━━━━━ Material provided

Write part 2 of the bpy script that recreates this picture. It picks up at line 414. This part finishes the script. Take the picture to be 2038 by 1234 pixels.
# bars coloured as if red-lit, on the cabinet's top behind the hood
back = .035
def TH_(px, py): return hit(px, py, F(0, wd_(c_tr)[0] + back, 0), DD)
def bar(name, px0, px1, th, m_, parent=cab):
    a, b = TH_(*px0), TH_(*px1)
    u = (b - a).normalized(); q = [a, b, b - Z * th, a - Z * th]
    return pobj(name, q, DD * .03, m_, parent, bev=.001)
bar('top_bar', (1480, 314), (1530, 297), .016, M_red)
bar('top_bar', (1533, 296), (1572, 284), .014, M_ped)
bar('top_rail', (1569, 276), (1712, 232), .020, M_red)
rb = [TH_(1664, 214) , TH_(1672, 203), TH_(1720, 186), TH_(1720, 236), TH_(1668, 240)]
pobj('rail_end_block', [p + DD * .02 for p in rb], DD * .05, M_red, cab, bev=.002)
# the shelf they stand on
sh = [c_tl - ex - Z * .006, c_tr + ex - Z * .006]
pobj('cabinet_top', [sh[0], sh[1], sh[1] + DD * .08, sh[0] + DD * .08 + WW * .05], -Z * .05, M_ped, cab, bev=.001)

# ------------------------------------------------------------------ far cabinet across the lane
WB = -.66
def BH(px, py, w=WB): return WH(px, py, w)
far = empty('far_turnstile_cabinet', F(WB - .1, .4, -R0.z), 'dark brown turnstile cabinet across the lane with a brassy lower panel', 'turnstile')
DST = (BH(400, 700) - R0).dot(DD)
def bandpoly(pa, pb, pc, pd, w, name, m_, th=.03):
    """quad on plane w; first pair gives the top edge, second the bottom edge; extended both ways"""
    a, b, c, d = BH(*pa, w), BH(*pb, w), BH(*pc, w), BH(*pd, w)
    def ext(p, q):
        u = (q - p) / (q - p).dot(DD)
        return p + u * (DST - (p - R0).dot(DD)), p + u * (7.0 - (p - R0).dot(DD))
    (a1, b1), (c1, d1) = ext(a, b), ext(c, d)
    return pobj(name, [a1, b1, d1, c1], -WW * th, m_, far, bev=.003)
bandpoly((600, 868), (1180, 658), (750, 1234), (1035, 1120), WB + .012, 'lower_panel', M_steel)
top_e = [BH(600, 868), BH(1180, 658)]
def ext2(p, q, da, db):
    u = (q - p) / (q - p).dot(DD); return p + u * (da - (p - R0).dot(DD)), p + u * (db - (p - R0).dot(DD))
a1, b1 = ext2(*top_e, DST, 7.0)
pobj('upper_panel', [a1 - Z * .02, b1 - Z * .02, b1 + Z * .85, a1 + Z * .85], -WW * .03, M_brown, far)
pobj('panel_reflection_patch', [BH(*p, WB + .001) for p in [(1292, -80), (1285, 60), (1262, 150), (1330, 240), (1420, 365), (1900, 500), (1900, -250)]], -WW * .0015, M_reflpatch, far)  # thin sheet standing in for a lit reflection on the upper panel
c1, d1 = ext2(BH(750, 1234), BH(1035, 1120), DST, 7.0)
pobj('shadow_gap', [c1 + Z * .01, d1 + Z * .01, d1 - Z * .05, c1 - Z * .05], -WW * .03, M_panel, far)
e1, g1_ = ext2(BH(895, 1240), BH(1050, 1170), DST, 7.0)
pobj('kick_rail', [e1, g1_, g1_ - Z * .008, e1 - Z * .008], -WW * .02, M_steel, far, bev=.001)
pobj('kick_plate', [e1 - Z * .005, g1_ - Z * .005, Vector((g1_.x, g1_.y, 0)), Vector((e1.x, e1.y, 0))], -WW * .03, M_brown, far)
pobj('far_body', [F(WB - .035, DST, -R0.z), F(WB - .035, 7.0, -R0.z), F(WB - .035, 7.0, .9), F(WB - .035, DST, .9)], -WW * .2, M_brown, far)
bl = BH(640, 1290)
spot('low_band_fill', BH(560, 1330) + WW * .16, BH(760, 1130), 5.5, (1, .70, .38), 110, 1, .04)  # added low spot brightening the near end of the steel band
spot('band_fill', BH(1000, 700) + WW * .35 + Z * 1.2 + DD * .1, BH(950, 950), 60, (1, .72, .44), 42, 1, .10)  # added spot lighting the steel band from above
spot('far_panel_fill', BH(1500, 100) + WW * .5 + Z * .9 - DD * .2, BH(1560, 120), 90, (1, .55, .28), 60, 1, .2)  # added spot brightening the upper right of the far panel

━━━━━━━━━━

Repeat word for word the stretch of lines from the one with "u = (q - p) / (q - p).dot(DD);" down to the one with "a1, b1 = ext2(*top_e, DST, 7.0)", both included.

Written solution:
    u = (q - p) / (q - p).dot(DD); return p + u * (da - (p - R0).dot(DD)), p + u * (db - (p - R0).dot(DD))
a1, b1 = ext2(*top_e, DST, 7.0)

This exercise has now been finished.